Thursday 18 September 2014

DfE hails school results increase

Eleven-year-olds at more than 15,000 primary schools took SATs in English and maths

The number of primary schools failing to give pupils a good grounding in the three Rs has halved in the space of a year, official figures suggest.

In total, 521 schools in England are below the Government's floor target for primaries, according to an analysis of data used to create new primary school league tables. Last year, 1,310 schools were below the threshold.

The results show that schools have "responded to the challenge" that was given to them, the Department for Education (DfE) said. The latest tables show how more than 15,000 primary schools performed in national curriculum tests - known as SATs - in English (reading and writing) and maths.

Under the Government's current target, schools are considered failing if fewer than 60% of 11-year-olds reach the expected standard - Level 4 - in English and maths SATs tests, and fewer youngsters make two levels of progress in these subjects than the national average.

The national average for English progress this year is 92%, and for maths it is 90%. Schools that fail to reach this threshold are at risk of being closed and turned into academies. The latest figures show that of the 521 schools which are below the bar, 45 have already closed, with 37 becoming academies.

The rise in performance this year could be partly down to the Government's decision to scrap the externally-marked writing part of the English SATs test. Traditionally, marks for the test were lower than for the reading and maths papers. This year, for the first time, schools were given the option to mark the writing paper themselves, or to send it to an external marker.

A DfE spokesman said that the aim of their floor target was to boost standards and "end years of chronic under-performance", adding: "Today's figures demonstrate that schools have responded to the challenge. The floor standards we introduced were tougher and have improved performance. Heads, teachers and pupils deserve credit for meeting the challenge head on."

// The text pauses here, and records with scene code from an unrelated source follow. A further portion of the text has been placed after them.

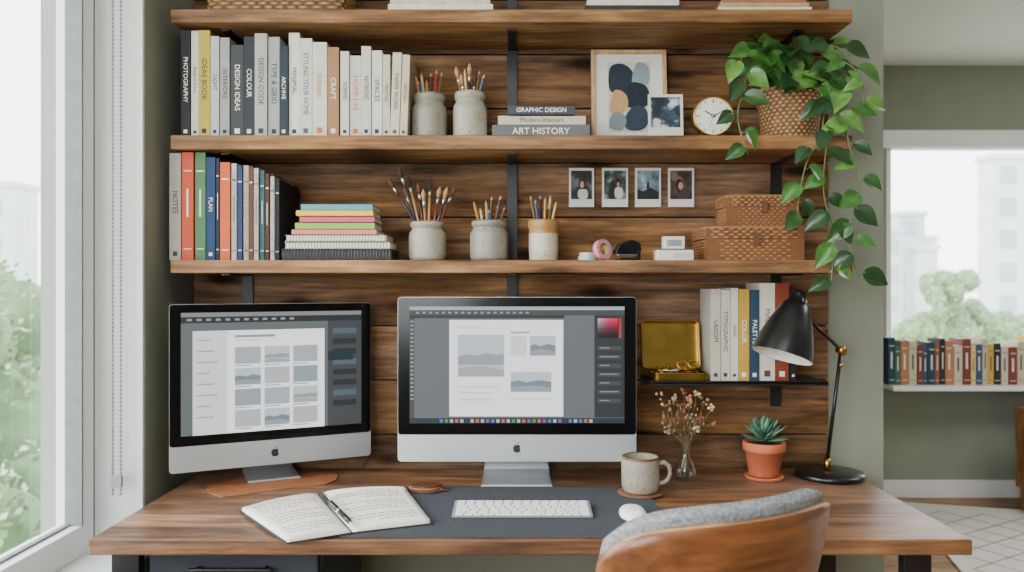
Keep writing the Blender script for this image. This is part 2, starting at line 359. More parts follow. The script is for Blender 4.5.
stack('book_stack',2.235,Z2,[(492,590,123,136,(90,94,94),'ART HISTORY'),(498,586,113.5,122.5,(188,180,162),'Modern Interiors'),(508,575,104,113,(48,52,60),'GRAPHIC DESIGN')])
stack('notebook_stack',2.225,Z3,[(281,392,250,261,(28,30,34),None,'spiral'),(284,390,242.5,249.5,(186,172,142),None,'spiral'),(285,386,235.5,242,(210,204,190),None,'spiral'),(291,376,230,235,(206,120,104)),(294,374,223,229.5,(130,172,74)),(299,374,217,222.5,(208,70,110)),(296,373,211,216.5,(224,182,50)),(300,372,204.5,210.5,(70,150,162))])

# ---------------- jars
CER=mat((138,135,122),.4,var=.07,scale=12,speck=(78,70,56),name='stoneware_grey')
CER2=mat((160,154,139),.4,var=.06,scale=12,speck=(90,78,62),name='stoneware_cream')
CER3=mat((190,182,162),.35,var=.05,scale=12,speck=(134,104,64),name='stoneware_white')
OCH=mat((160,118,66),.45,var=.08,scale=20,speck=(110,80,50),name='raw_clay')
penc=[(190,120,50),(56,46,38),(50,80,110),(200,180,140),(160,60,44),(34,36,40),(190,150,80),(110,80,52)]
def jar(name,x0,x1,top,y,bz,m1,m2,items,kind,style=0):
    cx=((x0+x1)/2-512)*y/F; Rr=(x1-x0)/2*y/F; h=H-(top-286)*y/F-bz
    g=grp(name,(cx,y,bz)); b=MB()
    if style==0: pf=[(0,0),(.82,0),(.95,.03),(1,.12),(1,.62),(.96,.72),(.84,.78),(.82,.84),(.9,.86),(.92,.95),(.86,1),(.78,.98),(.76,.85),(.9,.6),(.88,.1),(0,.06)]
    else: pf=[(0,0),(.86,0),(.92,.03),(.95,.3),(.95,.66),(.9,.76),(1,.82),(1,.95),(.95,1),(.85,.98),(.82,.8),(.84,.1),(0,.06)]
    prof=[(r*Rr,z*h) for r,z in pf]
    if style==2: b.lathe(prof[:5],m2); b.lathe(prof[4:],m1)
    else: b.lathe(prof,m1)
    b.build('jar',g)
    b=MB()
    for i,(tx,tz) in enumerate(items):
        ex=((tx-512)*y/F)-cx; ez=H-(tz-286)*y/F-bz; ey=random.uniform(-.03,.02)
        mx=max(-.62*Rr,min(.62*Rr,ex*.55)); bx=mx*.3
        p0=Vector((bx-ex*.1,ey*-.5,h*.1)); p1=Vector((ex,ey,ez))
        t=(h-p0.z)/(p1.z-p0.z); q=p0.lerp(p1,t)
        lim=.68*Rr; r2=math.hypot(q.x,q.y)
        if r2>lim:
            k=lim/r2; q=Vector((q.x*k,q.y*k,h)); p0=p1+(q-p1)*((p1.z-h*.1)/(p1.z-h))
            rr=math.hypot(p0.x,p0.y)
            if rr>.75*Rr: p0.x*=.75*Rr/rr; p0.y*=.75*Rr/rr
        d=(p1-p0); kk=kind if kind!='mix' else random.choice(['pencil','brush'])
        if kk=='pencil':
            m=mat(penc[(i*3+len(items))%len(penc)],.5)
            pa=p0+d*.93; b.tube([p0,pa],.004,m,6,smooth=False); b.tube([pa,p0+d*.985],[.004,.0014],LWOOD,6); b.tube([p0+d*.985,p1],[.0014,.0003],INK,6)
        else:
            m=mat(random.choice([(150,96,56),(40,36,34),(190,140,90),(120,50,40)]),.4); L=d.length; u=d/L
            b.tube([p0,p0+d*.5,p1-u*.055],[.002,.004,.0034],m,8); b.tube([p1-u*.055,p1-u*.034],[.0042,.005],STEEL,8)
            b.tube([p1-u*.034,p1-u*.016,p1],[.005,.0075,.0008],mat(random.choice([(90,60,40),(60,40,30),(170,130,90)]),.9,var=.15,scale=300),8)
    b.build('pencils' if kind=='pencil' else 'brushes',g)
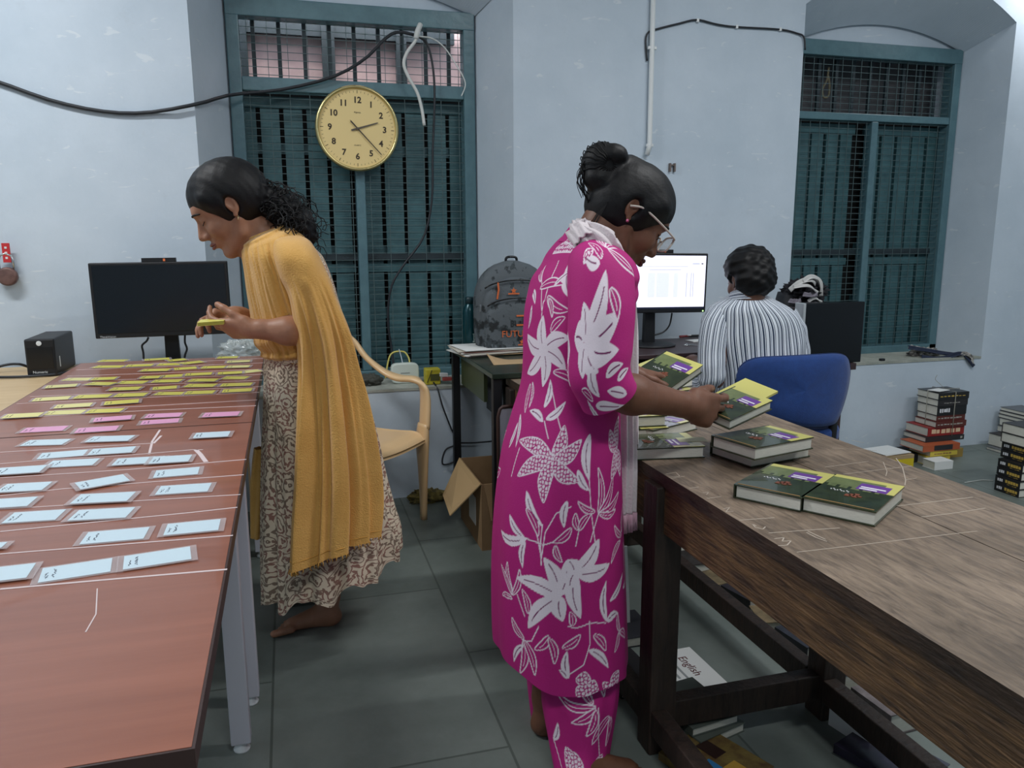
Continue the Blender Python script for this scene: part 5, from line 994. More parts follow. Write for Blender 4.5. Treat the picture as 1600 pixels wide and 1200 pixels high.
def add_foot(S, heel, toe, ankle, side, s=1.0):
    heel, toe, ankle = map(up3, (heel, toe, ankle)); d = toe-heel; L = np.linalg.norm(d); d /= L; sd = np.cross(d, [0, 0, 1.])*side
    S.ell(heel+d*.02+up3((0, 0, .026)), up3((.03, .028, .026))*s, None, .02); S.cap(ankle, heel+d*.035+up3((0, 0, .05)), .034*s, .032*s, .02)
    S.cap(heel+d*.04+up3((0, 0, .045)), heel+d*L*.68+sd*.008+up3((0, 0, .022)), .032*s, .021*s, .02); S.cap(heel+d*.03+up3((0, 0, .02)), heel+d*L*.68-sd*.014+up3((0, 0, .016)), .024*s, .016*s, .02)
    S.ell(ankle+sd*.03-up3((0, 0, .012)), (.01, .01, .01), None, .01)
    for i in range(5):
        o = sd*(.030-.0165*i); f0 = heel+d*(L*.70-.006*i)+o; f1 = heel+d*(L-.012-.010*i)+o*1.1; r = .0115 if i == 0 else .0075; S.cap(f0+up3((0, 0, .018)), f1+up3((0, 0, r+.001)), r*1.15, r, .006)
def sdf_child(S, name, m, root, vox, it=1, pert=None, **kw):
    V, Q = S.mesh(vox, pert); V = relax(V, Q, it); return link(name, np_mesh(name, V, Q, m), root, **kw)
def loft(rows, nv, nu, fold=None, hem=None, power=1.0):
    """rows: (centre xyz, e1 xyz, e2 xyz); returns (V,Q,UV, theta, v)"""
    C = spline(np.array([list(a)+list(b)+list(c) for a, b, c in rows]), nv); th = np.linspace(0, 2*math.pi, nu, endpoint=False); ct, st = np.cos(th), np.sin(th)
    if power != 1: ct = np.sign(ct)*np.abs(ct)**power; st = np.sign(st)*np.abs(st)**power
    v = np.linspace(0, 1, nv); T_, Vv = np.meshgrid(th, v); A = 1+(fold(T_, Vv) if fold else 0*T_)
    P = C[:, None, 0:3]+A[..., None]*(ct[None, :, None]*C[:, None, 3:6]+st[None, :, None]*C[:, None, 6:9])
    if hem is not None: P[..., 2] += hem(T_, Vv)
    V, Q = grid_arrays(P, True); n = np.cross(C[0, 3:6], C[0, 6:9]); dz = C[-1, :3]-C[0, :3]
    flip = np.dot(n, dz) < 0
    if flip: Q = Q[:, ::-1]
    uv = grid_uv(nv, nu)
    if flip: uv = uv.reshape(-1, 4, 2)[:, ::-1].reshape(-1, 2)
    return V, Q, uv, T_.ravel(), Vv.ravel()
def px_rows(rows, Y, phi=0, e=None):
    """photo rows (y, xl, xr, depth half, [Y]) -> loft rows at depth Y; phi angle between the e1 axis and the picture plane"""
    out = []
    for r in rows:
        y, xl, xr, b = r[:4]; Yc = r[4] if len(r) > 4 else Y; dy = r[5] if len(r) > 5 else 0; a, c = Py(xl, y-dy, Yc), Py(xr, y+dy, Yc); m = (a+c)/2; w0 = c-a; hw = np.linalg.norm(w0)/2*math.cos(phi)
        ax = math.sqrt(max((hw*.25)**2, hw*hw-(b*math.sin(phi))**2))/max(.3, math.cos(phi)); e1 = up3(e[0])*ax if not dy else w0/np.linalg.norm(w0)*ax; e2 = up3(e[1])*b; out.append((m, e1, e2))
    return out
EXY = ((1, 0, 0), (0, 1, 0))
def tube_loft(pts, rad, nv, nu, fold=None, sq=None):
    P = np.array([up3(p) for p in pts]); out = []
    for i, p in enumerate(P):
        t = P[min(i+1, len(P)-1)]-P[max(i-1, 0)]; t /= np.linalg.norm(t); a = np.cross(t, [0, 1., 0]); a /= np.linalg.norm(a)+1e-9; b = np.cross(t, a); r = rad[i]; r2 = r if sq is None else sq[i]; out.append((p, a*r, b*r2))
    return loft(out, nv, nu, fold)
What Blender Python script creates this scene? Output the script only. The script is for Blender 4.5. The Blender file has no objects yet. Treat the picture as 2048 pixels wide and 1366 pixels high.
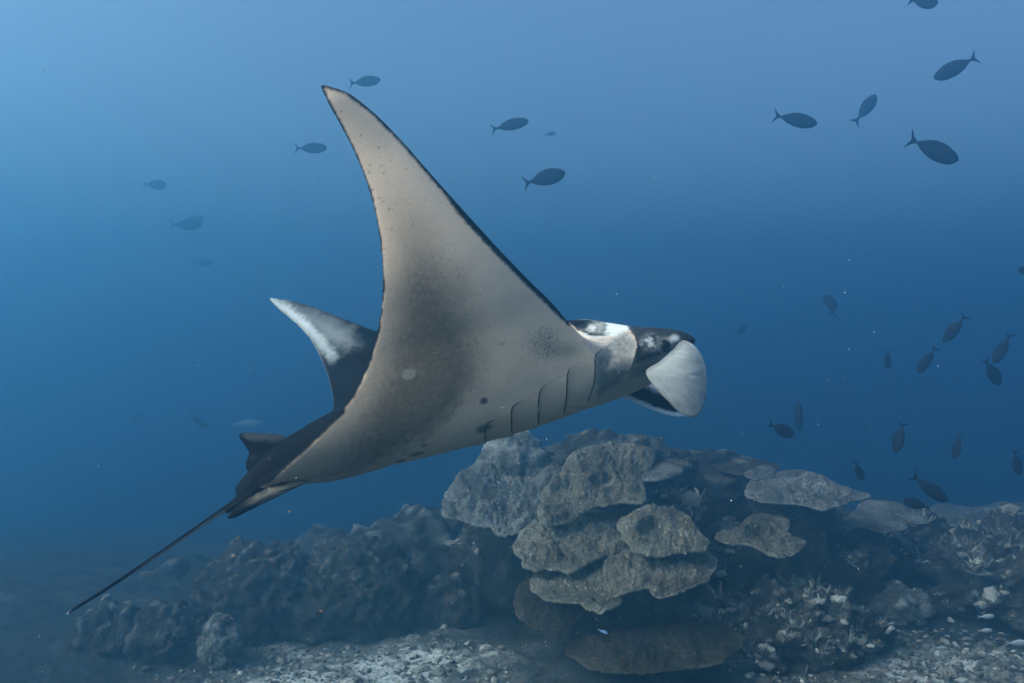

This year's top school, for the second year running, was Newton Farm Nursery, Infant and Junior in Harrow. It gained the highest average points score at 34.1. Second was Grinling Gibbons Primary School in Deptford, south east London.

The most improved school was Thornhill Primary School in Southampton, which saw results rise from 24% reaching Level 4 in English and maths in 2009, to 88% achieving it this year.

At the other end of the scale, among schools with more than 30 pupils eligible for the tests, was Ladygrove Primary School in Telford, which had 85% of students reaching Level 4 in English, but recorded no results for maths. Vane Road Primary in Newton Aycliffe, County Durham, which had 60 eligible pupils, recorded 0% for both English and maths.